Street Fighter x the Visually Impaired

Accessibility and gaming

Sound in video games isn’t merely about immersive reality. It can be a matter of life and death — for the player characters, that is, especially the ones operated by visually impaired gamers. The current beta version of Street Fighter 6, an update of the venerable franchise that originated as a 1987 arcade favorite, apparently has exceptionally inclusive accessibility options. Shown here is one of several in-game menu pages that allow for customizing the controls. “For visually impaired players,” writes Chris Moyse of, “Street Fighter 6 seemingly offers a custom sound deck, that not only offers up spoken signals for the game’s menu system and select screens but also features fully customizable sound options for the fight itself. Players can adjust the balance and sound applied to all manner of in-game commands — from accurately ascertaining distance, to whether a strike has connected or been blocked, Drive Gauge gain/burn, even when a player performs a jump attack, with alternate sounds if it ‘crossed-up’ the opponent.”

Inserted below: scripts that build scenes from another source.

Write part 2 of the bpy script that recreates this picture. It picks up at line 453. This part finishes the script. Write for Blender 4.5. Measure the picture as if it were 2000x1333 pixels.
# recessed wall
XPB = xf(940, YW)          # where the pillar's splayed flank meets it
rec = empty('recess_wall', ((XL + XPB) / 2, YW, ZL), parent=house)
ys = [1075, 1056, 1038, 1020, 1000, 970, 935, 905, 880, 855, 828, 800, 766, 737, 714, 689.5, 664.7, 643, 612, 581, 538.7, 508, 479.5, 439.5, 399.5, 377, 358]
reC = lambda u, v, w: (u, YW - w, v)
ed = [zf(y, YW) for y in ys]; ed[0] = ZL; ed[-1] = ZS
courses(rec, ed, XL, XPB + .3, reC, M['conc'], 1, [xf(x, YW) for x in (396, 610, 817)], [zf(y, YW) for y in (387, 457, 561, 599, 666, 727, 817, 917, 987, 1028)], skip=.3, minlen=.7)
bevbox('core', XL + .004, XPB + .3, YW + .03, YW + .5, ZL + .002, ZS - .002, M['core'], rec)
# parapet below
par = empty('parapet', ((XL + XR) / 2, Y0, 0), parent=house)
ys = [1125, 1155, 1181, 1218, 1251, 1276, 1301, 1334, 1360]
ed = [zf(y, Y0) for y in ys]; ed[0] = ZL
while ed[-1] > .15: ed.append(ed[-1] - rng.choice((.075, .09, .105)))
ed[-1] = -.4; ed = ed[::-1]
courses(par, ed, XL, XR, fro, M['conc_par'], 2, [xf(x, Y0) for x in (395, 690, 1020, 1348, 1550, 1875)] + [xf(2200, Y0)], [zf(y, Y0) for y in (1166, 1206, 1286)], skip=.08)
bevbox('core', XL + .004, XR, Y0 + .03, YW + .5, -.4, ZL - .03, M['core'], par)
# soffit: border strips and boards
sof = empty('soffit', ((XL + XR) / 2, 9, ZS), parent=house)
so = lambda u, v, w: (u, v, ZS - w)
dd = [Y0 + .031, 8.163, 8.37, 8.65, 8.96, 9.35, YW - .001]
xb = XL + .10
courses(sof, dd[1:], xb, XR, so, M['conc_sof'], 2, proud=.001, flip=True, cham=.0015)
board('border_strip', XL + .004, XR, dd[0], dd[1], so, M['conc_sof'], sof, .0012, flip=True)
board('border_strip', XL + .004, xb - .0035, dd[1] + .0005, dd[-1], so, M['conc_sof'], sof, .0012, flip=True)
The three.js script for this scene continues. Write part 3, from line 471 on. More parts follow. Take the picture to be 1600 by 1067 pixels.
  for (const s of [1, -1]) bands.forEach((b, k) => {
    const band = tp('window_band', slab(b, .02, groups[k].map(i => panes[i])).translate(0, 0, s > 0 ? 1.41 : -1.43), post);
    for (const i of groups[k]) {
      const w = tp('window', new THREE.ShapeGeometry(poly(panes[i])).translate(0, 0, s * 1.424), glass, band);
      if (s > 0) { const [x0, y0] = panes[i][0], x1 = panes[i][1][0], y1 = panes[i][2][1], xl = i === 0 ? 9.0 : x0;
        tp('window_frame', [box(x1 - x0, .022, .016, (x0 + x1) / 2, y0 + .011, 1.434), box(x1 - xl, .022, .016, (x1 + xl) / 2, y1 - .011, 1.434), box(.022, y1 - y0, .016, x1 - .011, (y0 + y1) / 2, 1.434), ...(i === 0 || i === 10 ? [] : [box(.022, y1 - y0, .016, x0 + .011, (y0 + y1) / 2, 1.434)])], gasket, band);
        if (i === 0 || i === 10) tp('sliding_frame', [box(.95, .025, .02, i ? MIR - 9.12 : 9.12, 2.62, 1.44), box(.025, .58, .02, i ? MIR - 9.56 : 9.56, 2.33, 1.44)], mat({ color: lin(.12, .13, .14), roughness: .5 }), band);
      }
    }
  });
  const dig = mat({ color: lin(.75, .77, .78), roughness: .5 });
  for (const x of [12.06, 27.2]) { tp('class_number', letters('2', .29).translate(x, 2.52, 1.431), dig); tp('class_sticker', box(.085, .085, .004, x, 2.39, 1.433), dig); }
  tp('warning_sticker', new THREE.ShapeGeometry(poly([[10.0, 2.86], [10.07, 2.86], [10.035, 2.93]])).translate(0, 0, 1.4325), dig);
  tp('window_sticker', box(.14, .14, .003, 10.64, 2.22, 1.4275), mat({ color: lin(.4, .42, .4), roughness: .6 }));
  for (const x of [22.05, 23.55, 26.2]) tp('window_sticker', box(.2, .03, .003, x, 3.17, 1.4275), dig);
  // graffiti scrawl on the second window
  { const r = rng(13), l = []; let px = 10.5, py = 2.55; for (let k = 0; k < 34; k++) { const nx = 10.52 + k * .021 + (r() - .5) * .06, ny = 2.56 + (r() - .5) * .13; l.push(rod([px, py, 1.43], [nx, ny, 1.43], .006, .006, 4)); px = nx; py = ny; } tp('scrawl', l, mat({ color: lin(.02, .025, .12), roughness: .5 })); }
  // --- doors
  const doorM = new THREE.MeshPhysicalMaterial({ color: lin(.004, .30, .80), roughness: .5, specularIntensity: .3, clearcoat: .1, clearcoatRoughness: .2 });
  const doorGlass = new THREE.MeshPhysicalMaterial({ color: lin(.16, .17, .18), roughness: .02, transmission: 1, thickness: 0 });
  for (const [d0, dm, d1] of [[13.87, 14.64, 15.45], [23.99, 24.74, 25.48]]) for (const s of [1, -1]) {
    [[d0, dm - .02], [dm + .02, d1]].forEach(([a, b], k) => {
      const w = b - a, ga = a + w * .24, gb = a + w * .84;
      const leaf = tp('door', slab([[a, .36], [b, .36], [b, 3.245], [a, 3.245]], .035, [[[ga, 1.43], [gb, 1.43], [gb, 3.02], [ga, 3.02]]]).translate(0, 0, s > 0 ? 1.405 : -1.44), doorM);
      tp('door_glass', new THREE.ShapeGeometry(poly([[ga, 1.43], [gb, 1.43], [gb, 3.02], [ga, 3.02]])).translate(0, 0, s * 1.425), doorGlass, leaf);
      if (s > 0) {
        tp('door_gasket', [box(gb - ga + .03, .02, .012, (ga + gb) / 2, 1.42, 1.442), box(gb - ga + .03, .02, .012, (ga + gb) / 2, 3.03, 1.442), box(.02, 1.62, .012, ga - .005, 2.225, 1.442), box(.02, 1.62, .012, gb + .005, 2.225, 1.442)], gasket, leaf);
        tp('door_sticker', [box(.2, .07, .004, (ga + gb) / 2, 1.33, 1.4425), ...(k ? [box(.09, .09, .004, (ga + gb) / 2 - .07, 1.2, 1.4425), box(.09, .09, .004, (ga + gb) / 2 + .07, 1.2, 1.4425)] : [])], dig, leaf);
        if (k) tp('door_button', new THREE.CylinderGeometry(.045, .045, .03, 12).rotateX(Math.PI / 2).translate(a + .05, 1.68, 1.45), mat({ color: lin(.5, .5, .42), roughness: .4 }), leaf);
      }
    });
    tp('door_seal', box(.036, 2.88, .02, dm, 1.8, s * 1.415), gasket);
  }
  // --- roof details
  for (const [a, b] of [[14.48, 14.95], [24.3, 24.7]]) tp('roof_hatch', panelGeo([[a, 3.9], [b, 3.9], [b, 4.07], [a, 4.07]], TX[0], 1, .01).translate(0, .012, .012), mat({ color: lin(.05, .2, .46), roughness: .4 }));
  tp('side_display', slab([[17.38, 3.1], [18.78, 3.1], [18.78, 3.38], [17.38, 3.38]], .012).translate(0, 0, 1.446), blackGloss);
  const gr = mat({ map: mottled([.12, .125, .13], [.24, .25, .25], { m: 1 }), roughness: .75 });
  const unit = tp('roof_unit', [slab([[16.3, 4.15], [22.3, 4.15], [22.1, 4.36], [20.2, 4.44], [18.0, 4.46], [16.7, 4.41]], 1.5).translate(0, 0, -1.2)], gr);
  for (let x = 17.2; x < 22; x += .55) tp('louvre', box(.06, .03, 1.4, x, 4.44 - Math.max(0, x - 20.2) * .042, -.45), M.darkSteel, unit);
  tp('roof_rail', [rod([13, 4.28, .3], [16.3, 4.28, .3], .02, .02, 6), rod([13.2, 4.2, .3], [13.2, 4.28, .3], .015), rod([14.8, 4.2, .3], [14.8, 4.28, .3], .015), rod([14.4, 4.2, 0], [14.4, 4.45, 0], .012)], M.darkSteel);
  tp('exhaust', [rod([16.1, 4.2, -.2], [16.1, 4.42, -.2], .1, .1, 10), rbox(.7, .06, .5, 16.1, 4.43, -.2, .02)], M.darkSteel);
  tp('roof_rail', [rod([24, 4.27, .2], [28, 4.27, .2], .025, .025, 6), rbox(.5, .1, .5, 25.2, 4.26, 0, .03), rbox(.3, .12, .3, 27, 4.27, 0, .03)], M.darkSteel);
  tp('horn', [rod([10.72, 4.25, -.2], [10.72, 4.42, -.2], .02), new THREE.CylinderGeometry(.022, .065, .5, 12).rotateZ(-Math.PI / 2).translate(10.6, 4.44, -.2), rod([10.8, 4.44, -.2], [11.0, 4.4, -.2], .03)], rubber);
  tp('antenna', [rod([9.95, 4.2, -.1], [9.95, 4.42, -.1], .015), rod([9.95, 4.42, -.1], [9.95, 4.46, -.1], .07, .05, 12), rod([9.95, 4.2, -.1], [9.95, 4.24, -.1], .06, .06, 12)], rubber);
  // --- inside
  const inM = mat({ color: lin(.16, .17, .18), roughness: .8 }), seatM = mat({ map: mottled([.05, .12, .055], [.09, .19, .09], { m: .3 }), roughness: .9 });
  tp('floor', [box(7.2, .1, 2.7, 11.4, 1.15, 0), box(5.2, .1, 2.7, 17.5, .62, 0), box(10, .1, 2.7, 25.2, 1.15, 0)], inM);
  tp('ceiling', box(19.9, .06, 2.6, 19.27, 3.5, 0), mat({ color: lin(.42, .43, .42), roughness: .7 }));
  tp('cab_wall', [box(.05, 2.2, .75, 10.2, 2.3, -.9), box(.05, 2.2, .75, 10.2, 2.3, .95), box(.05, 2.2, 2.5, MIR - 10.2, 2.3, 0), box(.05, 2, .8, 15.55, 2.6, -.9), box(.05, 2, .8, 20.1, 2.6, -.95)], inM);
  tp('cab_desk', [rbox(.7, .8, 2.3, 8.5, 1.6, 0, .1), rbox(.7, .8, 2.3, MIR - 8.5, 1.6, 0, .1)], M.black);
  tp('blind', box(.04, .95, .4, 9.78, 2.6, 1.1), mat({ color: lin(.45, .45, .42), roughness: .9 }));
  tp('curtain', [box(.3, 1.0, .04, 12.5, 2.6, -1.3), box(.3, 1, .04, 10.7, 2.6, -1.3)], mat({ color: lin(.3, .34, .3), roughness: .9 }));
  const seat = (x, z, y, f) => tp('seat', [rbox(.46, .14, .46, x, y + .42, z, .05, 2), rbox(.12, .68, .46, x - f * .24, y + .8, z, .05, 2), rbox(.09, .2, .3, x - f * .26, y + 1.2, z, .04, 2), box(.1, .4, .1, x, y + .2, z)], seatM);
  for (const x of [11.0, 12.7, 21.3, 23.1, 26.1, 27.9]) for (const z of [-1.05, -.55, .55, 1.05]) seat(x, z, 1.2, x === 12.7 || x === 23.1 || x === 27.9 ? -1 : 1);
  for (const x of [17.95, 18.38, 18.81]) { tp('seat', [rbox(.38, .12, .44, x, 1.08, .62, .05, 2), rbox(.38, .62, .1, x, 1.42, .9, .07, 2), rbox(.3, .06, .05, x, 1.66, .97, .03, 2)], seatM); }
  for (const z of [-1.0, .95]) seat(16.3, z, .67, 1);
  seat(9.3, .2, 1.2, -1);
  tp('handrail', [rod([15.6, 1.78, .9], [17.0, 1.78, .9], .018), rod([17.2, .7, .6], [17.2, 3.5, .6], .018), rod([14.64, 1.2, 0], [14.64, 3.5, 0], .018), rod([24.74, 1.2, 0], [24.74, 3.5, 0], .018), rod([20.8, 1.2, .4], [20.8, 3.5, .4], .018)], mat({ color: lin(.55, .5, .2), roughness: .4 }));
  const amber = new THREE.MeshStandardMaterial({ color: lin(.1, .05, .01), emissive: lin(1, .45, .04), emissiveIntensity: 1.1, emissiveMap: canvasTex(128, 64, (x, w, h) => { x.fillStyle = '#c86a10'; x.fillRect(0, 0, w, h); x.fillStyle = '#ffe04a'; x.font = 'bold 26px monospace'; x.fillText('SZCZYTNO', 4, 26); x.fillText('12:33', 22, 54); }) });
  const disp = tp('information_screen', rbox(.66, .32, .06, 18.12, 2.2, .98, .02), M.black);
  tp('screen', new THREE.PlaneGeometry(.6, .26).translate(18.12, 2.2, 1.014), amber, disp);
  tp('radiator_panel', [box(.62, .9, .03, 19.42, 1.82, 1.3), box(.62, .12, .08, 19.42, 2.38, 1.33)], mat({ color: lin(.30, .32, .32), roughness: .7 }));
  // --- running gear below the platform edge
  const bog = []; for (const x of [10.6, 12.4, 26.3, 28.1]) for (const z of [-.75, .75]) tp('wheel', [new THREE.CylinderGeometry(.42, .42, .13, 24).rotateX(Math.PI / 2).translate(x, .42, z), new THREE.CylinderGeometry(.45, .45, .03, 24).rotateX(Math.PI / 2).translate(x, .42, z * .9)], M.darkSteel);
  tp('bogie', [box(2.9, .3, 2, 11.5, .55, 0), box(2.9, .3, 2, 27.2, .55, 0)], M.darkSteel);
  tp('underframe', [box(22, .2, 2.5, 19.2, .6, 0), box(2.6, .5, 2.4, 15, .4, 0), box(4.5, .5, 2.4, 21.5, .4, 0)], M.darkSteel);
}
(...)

The image above is a screenshot I took from footage posted on Twitter by @_REMless that was a source for Moyse’s article. A reply to the initial tweet reads: “As a totally blind person who loves the Street Fighter series, I think this is a great step forwards. The only thing missing would be voiced spoken menus.” Video gaming for the visually impaired is a real thing, and its ongoing development has ramifications for future interfaces in our increasingly technologically mediated world. (That’s a phrase I use a lot, and that I see variations of frequently in my reading. I sometimes wonder if it’ll ever get shortened to something like OITMW. Perhaps there’s already slang for the underlying phenomena. I learn most of my slang from words I fail to get right in the New York Times Mini Crossword and Spelling Bee.)